Spectrally resolved resonant propulsion of dielectric microspheres

TL;DR

This paper demonstrates spectrally resolved resonant propulsion of dielectric microspheres, showing how precise laser detuning can control forces and trap microspheres efficiently, with potential for high-volume sorting applications.

Contribution

It provides the first direct measurement of spectral propulsion forces on microspheres near tapered microfibers, correlating force spectra with whispering-gallery modes and demonstrating stable trapping.

Findings

Spectral propulsion forces match whispering-gallery mode resonances.

Stable radial trapping of microspheres along tapered fibers.

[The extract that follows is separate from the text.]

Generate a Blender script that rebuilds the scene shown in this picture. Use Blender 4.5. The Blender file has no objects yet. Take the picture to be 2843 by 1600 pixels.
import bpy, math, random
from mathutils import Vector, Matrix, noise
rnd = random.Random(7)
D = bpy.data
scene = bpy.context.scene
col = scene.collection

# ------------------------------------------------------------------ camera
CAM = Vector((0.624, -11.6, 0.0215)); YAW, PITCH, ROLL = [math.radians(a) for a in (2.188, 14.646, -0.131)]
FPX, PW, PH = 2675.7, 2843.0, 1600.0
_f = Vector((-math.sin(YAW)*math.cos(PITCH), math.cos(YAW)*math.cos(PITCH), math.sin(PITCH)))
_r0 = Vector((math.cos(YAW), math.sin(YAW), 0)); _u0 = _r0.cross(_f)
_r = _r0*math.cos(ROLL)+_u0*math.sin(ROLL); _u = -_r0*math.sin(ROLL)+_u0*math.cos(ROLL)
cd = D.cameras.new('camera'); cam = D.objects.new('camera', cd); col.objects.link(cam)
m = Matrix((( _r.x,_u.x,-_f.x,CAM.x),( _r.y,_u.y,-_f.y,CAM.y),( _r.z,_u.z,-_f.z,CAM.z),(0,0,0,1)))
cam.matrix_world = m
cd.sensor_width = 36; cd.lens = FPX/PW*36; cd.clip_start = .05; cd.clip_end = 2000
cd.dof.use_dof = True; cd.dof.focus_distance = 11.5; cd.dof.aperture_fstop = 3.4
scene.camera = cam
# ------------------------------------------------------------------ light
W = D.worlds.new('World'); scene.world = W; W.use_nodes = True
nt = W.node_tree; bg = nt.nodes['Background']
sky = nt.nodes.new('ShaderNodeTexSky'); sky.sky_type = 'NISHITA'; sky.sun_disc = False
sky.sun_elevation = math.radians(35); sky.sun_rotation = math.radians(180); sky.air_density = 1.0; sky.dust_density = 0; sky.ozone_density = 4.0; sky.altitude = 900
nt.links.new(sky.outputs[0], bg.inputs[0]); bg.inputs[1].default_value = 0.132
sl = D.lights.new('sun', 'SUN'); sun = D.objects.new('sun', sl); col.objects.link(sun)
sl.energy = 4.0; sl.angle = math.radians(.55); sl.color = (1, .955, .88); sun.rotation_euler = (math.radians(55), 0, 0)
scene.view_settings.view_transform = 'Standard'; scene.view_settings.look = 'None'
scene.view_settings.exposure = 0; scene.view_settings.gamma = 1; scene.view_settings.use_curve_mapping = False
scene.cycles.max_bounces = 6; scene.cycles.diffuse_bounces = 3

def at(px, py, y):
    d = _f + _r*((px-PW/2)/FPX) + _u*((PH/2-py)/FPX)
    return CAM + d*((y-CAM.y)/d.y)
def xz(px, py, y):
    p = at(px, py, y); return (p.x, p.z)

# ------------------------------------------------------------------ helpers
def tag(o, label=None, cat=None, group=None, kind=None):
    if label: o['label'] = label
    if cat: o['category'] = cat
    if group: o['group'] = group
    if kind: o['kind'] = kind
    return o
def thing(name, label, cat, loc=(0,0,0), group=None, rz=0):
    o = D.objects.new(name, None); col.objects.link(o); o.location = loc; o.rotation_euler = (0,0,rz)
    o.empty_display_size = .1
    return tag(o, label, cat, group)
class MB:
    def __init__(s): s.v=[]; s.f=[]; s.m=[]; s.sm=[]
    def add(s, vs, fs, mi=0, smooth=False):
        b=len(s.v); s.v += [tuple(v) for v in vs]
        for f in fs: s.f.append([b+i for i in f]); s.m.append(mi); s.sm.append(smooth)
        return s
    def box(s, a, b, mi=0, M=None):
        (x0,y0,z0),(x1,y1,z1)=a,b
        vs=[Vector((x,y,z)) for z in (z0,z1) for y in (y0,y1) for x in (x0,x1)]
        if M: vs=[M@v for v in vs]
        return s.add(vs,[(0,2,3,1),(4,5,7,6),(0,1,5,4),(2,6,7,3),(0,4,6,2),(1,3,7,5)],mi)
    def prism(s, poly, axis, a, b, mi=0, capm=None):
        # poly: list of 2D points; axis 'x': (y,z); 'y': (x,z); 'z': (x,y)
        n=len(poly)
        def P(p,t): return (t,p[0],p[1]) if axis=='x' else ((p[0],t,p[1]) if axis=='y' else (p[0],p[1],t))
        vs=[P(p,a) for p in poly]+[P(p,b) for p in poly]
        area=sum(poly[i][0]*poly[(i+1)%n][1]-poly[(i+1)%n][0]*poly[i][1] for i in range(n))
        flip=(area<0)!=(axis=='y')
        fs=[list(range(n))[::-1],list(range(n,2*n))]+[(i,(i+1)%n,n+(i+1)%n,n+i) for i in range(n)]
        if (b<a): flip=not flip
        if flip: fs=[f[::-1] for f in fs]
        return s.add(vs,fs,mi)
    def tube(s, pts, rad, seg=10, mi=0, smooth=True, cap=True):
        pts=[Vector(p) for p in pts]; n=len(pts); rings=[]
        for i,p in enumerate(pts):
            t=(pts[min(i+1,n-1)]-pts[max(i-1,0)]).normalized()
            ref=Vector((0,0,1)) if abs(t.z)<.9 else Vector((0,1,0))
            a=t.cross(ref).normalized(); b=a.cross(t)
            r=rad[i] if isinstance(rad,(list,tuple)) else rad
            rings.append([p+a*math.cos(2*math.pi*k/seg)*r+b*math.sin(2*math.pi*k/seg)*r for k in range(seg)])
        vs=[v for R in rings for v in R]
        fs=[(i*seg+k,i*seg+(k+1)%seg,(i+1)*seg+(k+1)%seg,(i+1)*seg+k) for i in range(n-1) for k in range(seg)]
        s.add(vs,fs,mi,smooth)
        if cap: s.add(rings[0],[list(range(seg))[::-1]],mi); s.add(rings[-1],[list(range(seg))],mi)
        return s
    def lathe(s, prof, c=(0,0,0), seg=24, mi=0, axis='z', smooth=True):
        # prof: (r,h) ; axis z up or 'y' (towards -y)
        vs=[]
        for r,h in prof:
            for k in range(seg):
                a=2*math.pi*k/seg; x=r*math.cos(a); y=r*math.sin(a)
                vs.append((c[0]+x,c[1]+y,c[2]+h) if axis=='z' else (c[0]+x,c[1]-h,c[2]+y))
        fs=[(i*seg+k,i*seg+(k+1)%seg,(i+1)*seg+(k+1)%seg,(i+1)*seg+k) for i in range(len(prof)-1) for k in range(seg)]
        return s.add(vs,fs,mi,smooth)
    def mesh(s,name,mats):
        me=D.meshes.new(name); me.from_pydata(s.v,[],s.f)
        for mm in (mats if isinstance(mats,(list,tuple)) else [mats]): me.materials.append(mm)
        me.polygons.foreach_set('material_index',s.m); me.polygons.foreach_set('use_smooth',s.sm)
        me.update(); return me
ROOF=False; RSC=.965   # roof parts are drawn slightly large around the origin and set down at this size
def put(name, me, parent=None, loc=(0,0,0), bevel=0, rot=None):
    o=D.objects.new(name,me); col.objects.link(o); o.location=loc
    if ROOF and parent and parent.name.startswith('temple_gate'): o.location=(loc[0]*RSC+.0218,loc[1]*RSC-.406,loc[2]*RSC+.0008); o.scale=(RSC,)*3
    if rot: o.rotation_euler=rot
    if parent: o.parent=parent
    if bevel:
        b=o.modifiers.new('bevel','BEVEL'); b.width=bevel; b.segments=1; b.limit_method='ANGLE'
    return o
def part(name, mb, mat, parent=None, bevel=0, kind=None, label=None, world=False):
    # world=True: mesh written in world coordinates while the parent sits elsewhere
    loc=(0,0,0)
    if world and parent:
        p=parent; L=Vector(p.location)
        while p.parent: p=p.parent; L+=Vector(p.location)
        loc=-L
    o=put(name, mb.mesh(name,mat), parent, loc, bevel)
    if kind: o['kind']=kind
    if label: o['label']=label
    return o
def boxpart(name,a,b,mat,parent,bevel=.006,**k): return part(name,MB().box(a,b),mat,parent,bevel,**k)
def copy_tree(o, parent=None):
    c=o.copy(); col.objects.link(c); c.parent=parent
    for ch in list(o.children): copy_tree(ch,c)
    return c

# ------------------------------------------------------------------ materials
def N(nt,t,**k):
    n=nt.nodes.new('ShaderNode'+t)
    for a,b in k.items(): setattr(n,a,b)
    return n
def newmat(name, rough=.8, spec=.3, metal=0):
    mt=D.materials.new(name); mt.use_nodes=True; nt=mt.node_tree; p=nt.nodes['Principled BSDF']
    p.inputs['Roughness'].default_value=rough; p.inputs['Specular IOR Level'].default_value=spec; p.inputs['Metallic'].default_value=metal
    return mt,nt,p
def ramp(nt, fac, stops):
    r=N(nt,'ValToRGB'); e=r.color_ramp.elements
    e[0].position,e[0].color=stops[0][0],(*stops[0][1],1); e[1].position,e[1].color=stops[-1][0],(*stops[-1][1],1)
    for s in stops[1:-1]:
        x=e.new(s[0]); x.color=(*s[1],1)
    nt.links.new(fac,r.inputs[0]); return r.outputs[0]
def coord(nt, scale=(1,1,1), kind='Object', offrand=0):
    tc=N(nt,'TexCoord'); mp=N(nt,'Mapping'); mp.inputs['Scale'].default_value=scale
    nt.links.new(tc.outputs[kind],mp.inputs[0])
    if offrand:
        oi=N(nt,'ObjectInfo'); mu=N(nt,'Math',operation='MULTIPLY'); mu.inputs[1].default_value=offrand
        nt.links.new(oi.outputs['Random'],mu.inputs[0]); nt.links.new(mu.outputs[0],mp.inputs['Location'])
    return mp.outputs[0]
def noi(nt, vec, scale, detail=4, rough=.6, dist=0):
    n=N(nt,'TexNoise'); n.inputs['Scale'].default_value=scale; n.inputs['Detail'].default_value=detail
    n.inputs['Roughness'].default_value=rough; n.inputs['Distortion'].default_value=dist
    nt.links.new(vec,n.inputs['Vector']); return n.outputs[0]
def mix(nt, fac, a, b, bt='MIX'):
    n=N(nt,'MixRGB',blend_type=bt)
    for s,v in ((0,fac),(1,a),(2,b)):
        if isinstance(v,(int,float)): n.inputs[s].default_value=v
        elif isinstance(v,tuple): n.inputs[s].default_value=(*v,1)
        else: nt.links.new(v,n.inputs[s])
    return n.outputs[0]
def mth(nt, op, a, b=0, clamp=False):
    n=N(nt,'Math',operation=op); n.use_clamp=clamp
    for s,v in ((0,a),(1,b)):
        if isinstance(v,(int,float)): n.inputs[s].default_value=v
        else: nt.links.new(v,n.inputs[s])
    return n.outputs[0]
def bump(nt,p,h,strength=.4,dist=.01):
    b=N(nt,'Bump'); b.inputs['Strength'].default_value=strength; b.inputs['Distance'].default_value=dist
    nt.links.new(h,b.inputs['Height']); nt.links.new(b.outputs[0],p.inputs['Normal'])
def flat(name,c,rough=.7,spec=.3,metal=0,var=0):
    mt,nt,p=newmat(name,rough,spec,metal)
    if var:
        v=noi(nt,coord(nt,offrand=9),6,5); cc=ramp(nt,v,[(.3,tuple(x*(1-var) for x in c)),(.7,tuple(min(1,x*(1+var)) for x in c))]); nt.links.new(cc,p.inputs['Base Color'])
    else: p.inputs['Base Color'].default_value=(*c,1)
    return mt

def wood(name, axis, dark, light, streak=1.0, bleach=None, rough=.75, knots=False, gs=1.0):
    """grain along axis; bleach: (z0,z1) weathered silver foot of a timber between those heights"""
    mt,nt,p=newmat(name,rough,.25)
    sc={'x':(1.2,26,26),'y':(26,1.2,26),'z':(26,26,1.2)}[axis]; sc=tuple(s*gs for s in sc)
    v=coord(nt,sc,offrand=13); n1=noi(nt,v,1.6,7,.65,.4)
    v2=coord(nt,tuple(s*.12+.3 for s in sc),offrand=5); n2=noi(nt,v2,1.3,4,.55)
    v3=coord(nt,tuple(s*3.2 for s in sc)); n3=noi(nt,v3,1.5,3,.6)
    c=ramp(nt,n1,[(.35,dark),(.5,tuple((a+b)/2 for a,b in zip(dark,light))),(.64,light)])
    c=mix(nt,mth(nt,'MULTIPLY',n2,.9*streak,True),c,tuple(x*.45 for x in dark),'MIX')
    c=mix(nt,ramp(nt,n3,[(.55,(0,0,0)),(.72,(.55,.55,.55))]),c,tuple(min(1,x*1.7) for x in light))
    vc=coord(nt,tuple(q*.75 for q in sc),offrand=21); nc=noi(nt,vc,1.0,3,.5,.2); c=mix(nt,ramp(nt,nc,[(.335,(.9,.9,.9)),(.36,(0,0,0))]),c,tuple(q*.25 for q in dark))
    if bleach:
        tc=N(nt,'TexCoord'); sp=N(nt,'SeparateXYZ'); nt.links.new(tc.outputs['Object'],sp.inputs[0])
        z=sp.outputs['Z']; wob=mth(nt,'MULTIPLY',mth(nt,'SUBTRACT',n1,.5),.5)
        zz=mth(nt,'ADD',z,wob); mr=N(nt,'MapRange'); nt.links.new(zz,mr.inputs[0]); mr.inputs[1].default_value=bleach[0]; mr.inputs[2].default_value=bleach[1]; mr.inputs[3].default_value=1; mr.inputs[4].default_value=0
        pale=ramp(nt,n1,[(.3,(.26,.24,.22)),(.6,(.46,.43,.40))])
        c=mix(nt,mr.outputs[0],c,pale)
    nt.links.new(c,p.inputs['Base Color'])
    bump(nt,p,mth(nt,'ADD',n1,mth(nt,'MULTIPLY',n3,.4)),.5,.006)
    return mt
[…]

Large force peaks enable efficient microsphere propulsion.

Abstract

Use of resonant light forces opens up a unique approach to high-volume sorting of microspherical resonators with much higher uniformity of resonances compared to that in coupled-cavity structures obtained by the best semiconductor technologies. In this work, the spectral response of the propulsion forces exerted on polystyrene microspheres near tapered microfibers is directly observed. The measurements are based on the control of the detuning between the tunable laser and internal resonances in each sphere with accuracy higher than the width of the resonances. The measured spectral shape of the propulsion forces correlates well with the whispering-gallery mode resonances in the microspheres. The existence of a stable radial trap for the microspheres propelled along the taper is demonstrated. The giant force peaks observed for 20-{\mu}m spheres are found to be in a good agreement with a model calculation demonstrating an efficient use of the light momentum for propelling the microspheres.